*Exercise aim:*
Retype the lines beneath this one, from the first through the line containing "from mathutils import kdtree". Pictures are left out.

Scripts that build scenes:
* * * * *

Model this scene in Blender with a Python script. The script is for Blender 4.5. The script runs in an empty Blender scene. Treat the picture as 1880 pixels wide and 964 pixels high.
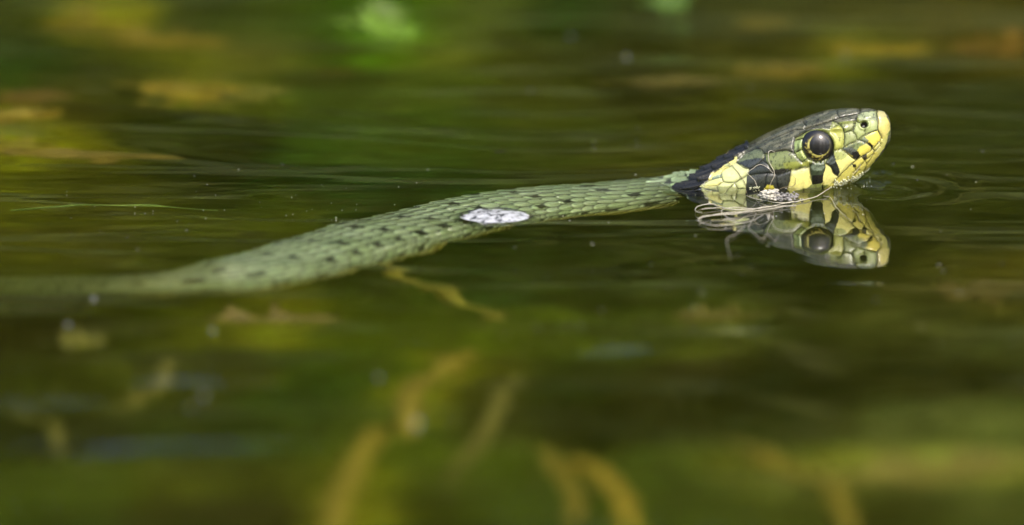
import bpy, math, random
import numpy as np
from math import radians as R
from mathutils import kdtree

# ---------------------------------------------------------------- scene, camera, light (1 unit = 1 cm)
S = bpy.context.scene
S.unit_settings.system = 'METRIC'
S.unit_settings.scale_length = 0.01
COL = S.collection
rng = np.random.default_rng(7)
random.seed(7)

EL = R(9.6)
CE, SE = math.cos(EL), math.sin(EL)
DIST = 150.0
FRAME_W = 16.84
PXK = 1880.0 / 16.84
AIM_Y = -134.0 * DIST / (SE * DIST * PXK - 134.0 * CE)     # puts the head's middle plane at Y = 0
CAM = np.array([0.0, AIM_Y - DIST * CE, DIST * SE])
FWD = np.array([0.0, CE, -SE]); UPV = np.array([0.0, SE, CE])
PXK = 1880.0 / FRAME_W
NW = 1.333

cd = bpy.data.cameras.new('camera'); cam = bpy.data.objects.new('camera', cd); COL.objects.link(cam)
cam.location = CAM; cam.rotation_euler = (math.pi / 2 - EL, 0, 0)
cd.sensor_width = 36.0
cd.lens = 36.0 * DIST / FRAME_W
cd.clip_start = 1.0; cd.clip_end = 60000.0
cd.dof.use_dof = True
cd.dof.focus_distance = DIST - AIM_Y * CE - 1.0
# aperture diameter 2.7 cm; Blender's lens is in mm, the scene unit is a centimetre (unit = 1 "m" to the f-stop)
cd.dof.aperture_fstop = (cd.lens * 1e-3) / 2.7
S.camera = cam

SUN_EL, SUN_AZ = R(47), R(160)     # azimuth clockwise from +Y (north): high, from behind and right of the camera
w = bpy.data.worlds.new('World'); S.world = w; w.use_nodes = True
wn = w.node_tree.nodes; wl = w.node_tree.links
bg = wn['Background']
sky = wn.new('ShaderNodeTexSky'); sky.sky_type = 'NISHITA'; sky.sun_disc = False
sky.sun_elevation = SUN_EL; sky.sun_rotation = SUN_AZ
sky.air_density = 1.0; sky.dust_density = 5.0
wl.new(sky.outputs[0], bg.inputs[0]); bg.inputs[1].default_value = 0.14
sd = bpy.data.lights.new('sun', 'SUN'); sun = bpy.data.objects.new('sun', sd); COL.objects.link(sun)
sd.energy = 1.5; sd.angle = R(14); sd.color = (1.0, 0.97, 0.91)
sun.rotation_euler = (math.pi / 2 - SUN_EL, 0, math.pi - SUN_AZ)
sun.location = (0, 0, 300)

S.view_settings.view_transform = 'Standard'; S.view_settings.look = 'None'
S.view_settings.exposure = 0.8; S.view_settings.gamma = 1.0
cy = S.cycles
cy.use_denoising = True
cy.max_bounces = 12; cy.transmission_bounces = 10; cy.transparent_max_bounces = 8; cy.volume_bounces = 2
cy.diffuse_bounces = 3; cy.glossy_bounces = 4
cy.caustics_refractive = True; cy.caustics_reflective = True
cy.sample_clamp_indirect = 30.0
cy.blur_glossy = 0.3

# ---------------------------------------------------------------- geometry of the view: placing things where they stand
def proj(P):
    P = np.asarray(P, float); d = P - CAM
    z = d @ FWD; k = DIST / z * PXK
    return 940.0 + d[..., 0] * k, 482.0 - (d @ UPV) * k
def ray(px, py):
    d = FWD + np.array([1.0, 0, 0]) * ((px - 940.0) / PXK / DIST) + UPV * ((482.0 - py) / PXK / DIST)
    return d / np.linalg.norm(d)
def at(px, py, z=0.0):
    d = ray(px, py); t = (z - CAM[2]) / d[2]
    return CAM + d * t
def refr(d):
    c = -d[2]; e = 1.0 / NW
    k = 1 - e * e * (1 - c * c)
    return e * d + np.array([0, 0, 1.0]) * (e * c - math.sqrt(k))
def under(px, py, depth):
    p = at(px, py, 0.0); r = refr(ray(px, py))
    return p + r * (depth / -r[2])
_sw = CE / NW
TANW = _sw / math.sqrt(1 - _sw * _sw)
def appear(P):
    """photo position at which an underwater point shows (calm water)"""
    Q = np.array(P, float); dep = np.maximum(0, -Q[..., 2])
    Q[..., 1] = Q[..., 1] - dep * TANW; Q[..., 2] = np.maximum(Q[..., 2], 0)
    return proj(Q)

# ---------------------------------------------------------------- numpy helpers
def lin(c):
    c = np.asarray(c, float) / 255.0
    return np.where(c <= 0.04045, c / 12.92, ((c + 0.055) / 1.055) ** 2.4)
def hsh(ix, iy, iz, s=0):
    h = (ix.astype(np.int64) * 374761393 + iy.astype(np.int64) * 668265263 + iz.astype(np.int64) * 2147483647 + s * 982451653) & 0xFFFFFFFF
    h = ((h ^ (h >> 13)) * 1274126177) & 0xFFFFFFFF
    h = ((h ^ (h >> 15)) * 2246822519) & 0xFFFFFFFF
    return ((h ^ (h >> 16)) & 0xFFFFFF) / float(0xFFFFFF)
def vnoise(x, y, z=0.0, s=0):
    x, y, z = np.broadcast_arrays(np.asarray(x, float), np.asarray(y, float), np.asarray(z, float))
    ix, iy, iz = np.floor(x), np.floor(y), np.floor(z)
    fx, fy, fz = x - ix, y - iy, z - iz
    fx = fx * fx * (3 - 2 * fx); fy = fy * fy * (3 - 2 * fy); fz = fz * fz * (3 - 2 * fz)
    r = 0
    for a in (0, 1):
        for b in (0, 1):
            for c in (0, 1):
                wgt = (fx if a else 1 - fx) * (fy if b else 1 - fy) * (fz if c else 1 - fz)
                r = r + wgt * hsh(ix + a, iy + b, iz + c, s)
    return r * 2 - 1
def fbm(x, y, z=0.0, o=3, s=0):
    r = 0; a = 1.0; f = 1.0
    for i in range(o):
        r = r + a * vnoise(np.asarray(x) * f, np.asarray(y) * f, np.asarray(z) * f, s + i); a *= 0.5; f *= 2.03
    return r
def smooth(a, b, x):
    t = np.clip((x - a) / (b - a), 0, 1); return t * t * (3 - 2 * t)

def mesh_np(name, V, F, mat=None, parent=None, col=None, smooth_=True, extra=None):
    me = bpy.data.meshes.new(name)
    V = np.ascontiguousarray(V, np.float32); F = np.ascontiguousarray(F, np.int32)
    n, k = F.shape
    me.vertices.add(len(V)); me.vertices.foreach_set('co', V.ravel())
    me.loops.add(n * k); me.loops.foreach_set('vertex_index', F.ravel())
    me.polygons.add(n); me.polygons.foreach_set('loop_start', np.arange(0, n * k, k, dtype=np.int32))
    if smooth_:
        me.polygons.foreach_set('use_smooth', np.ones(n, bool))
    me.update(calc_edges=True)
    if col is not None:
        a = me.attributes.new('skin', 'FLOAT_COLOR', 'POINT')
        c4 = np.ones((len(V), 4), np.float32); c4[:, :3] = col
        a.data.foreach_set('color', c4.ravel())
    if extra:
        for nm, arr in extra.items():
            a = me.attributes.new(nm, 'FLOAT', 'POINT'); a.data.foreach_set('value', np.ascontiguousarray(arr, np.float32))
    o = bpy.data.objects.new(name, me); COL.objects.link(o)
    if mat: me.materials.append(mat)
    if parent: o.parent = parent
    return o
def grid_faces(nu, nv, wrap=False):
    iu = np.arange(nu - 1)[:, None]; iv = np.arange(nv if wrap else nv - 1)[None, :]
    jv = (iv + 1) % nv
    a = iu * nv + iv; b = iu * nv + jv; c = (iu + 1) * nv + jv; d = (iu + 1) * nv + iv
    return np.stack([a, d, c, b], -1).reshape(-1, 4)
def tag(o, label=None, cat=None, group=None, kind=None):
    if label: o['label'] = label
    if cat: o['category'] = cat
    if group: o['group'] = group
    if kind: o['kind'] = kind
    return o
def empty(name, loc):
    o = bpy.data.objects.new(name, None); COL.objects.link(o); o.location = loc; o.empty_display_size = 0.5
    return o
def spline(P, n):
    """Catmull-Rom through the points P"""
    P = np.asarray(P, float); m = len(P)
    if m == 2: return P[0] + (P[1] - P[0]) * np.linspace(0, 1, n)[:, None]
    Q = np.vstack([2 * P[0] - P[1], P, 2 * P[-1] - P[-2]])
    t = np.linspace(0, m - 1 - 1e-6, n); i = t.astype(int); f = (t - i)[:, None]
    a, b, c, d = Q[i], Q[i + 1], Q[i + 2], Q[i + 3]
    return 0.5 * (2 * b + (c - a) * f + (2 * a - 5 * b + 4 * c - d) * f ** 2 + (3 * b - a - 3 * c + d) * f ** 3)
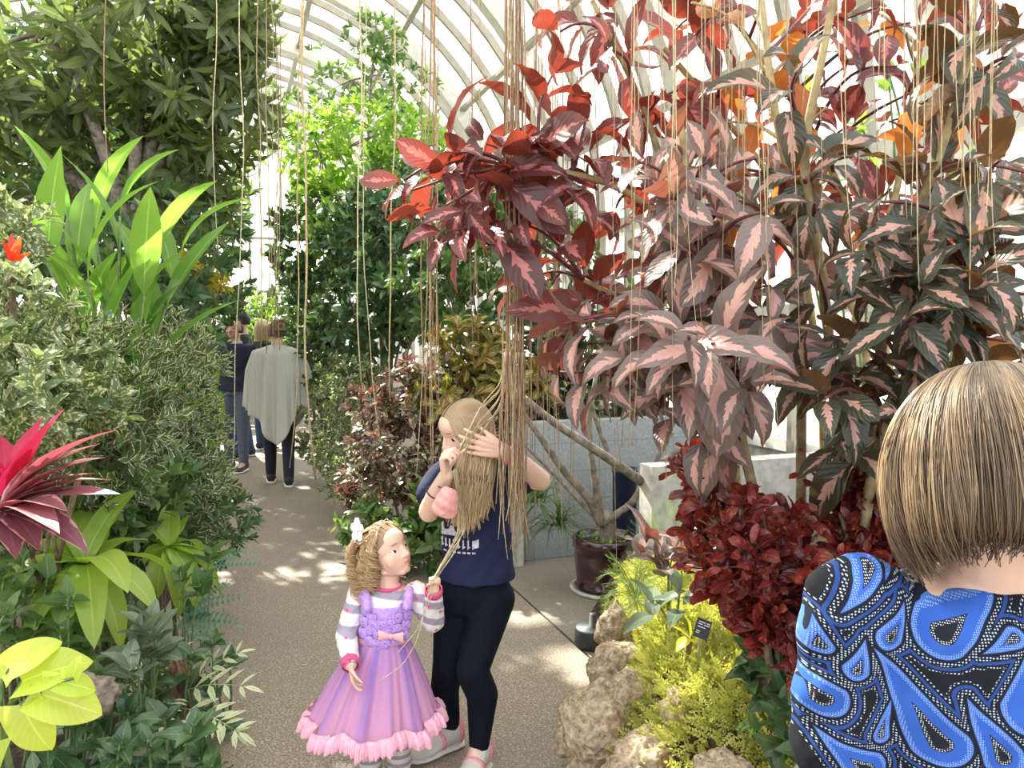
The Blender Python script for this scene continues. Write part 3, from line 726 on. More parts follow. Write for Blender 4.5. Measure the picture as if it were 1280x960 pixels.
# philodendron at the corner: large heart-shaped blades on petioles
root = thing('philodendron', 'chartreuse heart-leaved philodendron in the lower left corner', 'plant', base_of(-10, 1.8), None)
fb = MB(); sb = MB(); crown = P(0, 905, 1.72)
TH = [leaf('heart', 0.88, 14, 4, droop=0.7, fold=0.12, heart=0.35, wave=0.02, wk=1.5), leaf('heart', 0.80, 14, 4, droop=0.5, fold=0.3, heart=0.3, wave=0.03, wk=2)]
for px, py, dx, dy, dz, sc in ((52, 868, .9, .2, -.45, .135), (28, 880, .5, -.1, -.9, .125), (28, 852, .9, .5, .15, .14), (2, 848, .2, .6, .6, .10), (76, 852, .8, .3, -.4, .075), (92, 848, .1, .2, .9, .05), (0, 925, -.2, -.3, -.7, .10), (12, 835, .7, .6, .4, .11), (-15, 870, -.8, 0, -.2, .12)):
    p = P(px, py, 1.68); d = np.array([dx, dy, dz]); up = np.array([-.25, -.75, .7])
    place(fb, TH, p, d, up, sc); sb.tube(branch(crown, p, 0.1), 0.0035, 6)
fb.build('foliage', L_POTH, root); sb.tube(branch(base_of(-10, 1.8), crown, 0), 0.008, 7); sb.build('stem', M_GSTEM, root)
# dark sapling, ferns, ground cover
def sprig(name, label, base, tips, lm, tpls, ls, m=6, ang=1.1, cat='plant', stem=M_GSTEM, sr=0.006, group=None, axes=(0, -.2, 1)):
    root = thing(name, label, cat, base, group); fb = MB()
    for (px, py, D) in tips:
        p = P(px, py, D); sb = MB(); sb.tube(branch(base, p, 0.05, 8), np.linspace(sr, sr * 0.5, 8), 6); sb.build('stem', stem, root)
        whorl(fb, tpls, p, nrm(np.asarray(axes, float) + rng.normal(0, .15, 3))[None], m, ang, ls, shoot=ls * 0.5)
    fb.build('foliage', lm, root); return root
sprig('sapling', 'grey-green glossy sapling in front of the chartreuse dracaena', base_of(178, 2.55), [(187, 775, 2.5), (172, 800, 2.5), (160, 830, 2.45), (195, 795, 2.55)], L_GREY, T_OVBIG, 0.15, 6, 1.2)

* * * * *

*Task output:*
Model this scene in Blender with a Python script. The script is for Blender 4.5. The script runs in an empty Blender scene. Treat the picture as 1880 pixels wide and 964 pixels high.
import bpy, math, random
import numpy as np
from math import radians as R
from mathutils import kdtree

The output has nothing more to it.